FOX31 Denver

Beware of this dangerous I-70 detour

JEFFERSON COUNTY, Colo. — A detour promising to save drivers time from sitting in Interstate 70 mountain traffic could actually be putting hundreds of people at risk each weekend.

The road in question is Douglas Mountain Drive, which connects Highway 119 and Golden Gate Canyon Road. 

“When the road’s not bad, like this, it’s not too much of a problem. But it’s still an unpaved mountain road,” Golden Gate Fire Protection District Chief Damian Difeo said. 

He said the road is typically void of traffic. However, over the past two months, “there’s hundreds of cars on a Saturday morning coming down this road.”

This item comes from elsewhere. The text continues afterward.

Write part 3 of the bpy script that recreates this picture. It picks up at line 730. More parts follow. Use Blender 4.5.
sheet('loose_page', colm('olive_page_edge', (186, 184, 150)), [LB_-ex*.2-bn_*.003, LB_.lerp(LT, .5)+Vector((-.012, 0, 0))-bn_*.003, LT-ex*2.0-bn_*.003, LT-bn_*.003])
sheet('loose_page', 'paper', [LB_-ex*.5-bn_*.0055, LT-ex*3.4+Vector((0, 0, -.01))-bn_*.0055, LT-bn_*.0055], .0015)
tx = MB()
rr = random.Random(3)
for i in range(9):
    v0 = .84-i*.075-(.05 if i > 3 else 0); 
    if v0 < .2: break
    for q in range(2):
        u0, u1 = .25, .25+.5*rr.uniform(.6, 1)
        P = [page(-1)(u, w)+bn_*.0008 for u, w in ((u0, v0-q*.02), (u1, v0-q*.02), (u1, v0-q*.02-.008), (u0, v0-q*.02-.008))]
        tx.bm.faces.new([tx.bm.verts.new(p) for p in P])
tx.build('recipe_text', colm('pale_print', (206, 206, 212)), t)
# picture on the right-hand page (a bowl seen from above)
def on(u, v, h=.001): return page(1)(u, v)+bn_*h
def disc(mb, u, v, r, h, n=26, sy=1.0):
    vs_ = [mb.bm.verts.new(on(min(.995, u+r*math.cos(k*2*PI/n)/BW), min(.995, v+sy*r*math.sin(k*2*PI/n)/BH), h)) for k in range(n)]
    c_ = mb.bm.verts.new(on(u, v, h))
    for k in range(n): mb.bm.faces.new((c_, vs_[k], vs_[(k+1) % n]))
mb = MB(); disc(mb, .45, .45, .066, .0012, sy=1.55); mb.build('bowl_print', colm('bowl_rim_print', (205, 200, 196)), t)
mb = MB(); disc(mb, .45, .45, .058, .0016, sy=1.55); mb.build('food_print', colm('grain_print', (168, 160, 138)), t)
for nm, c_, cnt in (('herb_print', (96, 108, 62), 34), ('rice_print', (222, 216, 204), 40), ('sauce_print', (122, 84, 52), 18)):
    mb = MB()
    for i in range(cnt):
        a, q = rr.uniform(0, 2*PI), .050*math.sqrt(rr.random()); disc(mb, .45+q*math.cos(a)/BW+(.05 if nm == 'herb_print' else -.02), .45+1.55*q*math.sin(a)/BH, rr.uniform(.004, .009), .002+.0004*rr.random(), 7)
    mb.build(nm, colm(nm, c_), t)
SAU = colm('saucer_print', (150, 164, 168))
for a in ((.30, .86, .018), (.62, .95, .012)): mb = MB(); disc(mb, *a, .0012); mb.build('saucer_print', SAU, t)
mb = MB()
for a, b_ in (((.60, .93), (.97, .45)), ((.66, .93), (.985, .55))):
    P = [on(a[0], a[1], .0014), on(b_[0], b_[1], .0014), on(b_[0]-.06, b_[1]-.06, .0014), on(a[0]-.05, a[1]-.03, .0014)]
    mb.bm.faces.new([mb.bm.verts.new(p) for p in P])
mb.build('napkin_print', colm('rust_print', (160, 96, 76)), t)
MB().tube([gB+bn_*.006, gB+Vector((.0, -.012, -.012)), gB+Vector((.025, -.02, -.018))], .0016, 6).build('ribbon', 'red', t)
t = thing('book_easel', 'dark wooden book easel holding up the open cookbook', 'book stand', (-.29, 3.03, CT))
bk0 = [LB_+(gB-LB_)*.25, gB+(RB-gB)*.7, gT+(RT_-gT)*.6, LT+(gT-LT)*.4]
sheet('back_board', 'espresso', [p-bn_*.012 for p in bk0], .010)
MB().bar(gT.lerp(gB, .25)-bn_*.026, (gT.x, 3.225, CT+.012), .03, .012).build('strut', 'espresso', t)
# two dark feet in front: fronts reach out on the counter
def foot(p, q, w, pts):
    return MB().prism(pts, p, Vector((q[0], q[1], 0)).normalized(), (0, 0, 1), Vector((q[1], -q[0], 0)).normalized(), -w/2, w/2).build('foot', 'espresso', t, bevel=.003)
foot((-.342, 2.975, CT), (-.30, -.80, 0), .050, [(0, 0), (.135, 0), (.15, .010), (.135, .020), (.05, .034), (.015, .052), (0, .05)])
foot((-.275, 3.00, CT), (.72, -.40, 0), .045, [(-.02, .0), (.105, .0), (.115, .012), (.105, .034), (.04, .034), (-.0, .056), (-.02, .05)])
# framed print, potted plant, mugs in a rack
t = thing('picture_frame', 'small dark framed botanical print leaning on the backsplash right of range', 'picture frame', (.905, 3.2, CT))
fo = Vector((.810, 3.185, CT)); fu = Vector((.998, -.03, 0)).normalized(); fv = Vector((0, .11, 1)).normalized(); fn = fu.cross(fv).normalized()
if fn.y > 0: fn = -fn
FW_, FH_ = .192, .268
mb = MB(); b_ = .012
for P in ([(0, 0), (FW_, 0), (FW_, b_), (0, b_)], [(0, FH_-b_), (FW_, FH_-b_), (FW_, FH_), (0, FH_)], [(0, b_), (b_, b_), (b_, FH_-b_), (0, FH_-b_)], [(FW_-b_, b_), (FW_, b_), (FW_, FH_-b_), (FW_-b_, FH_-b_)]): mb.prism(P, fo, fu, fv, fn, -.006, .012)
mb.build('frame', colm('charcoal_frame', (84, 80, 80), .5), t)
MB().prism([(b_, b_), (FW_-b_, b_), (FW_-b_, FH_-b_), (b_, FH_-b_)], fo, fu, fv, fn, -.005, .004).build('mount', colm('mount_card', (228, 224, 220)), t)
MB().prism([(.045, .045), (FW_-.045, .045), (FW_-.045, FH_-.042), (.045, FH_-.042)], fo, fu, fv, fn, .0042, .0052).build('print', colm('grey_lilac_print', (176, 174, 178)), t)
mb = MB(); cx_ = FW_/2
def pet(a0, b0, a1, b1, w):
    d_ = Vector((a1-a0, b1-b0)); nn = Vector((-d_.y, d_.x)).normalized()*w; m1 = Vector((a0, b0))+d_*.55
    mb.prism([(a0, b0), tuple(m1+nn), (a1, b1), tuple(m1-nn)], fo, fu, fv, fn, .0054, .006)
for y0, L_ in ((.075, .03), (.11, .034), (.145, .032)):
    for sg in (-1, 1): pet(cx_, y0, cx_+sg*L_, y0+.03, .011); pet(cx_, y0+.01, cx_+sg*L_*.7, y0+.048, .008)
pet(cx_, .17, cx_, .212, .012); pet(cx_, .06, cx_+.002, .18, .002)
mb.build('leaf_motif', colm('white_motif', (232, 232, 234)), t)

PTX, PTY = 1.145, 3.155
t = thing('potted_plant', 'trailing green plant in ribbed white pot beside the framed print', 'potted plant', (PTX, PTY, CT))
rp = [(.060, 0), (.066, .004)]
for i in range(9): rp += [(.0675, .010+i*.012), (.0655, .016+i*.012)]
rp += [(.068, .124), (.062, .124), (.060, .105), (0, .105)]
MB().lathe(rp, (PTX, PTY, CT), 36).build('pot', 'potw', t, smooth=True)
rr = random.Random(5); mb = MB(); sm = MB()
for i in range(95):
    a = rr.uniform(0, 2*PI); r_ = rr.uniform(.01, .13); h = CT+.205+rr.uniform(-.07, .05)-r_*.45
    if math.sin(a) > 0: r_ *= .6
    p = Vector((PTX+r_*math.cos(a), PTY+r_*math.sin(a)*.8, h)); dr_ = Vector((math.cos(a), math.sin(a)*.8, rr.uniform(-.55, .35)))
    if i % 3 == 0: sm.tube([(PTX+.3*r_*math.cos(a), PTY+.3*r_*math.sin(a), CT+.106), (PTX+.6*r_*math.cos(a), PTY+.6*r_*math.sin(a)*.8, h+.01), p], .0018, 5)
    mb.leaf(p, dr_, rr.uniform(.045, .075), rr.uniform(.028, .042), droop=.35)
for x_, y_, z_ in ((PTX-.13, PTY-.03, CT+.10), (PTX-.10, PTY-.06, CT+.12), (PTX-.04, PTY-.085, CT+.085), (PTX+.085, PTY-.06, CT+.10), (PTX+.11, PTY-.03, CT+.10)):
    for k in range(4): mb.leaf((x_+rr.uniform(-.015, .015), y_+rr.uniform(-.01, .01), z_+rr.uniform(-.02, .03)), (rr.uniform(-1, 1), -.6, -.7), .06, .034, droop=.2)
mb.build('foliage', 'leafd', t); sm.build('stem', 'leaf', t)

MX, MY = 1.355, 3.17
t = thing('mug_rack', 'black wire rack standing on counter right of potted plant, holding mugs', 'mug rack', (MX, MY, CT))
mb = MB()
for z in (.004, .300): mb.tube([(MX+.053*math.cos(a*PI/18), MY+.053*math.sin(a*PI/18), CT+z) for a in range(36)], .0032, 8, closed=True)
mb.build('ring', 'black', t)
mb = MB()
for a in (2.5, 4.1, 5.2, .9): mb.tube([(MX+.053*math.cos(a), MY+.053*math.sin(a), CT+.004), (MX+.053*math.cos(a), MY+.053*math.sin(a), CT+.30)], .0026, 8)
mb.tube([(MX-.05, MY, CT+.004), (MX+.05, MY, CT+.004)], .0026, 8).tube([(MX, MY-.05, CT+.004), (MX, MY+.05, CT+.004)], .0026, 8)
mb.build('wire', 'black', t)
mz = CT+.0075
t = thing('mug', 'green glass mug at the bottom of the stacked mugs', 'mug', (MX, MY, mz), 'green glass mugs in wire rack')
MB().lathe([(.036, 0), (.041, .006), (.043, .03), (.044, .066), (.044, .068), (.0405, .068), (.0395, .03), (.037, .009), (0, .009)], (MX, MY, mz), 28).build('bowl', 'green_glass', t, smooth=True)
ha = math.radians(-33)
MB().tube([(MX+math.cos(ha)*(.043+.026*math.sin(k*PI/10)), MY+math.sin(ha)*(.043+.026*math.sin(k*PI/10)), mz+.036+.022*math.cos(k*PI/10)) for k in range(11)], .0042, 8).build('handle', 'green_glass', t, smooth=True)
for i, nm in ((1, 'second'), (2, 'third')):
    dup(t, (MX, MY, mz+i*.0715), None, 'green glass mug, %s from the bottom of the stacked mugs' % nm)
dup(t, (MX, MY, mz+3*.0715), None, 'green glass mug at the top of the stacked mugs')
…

Difeo believes navigation apps like Google Maps are now suggesting Douglas Mountain Drive to drivers as an alternate route when I-70 has heavy backups or is closed due to weather. 

“They don’t have a clue about what road they’re about to get on. They’re just following their navigation system that says hey, go this way. By the time they realize what type of road they’re on, it’s too late. You can’t turn around on this type of road,” he said. 

The 6.7-mile stretch of roadway is partially unpaved and has numerous hairpin turns, steep grades and sections atop 300-foot cliffs without guard rails.

“If somebody goes off the side of this road, it’s most likely not going to be survivable,” he said. “People have been hanging just one wheel off the side of the road or the front of the car, so it’s been close.”

Difeo said his crews have already responded to multiple accidents and close calls during snow events. The department’s firetruck was hit once too. 

“There was at least 20, 30 vehicles off the road, sideways in the road, crashed into each other,” he said of a recent bad weather day. 

He is now trying to contact Google Maps and other navigation services to stop them from rerouting traffic onto a road that is not built to handle it. 

In the meantime, Difeo is warning drivers: If main roads are not an option, neither is Douglas Mountain Drive. 

“I don’t want to have to be pulling a family with kids out of a car at the bottom of this canyon because they tried to save half an hour to go skiing,” Difio said.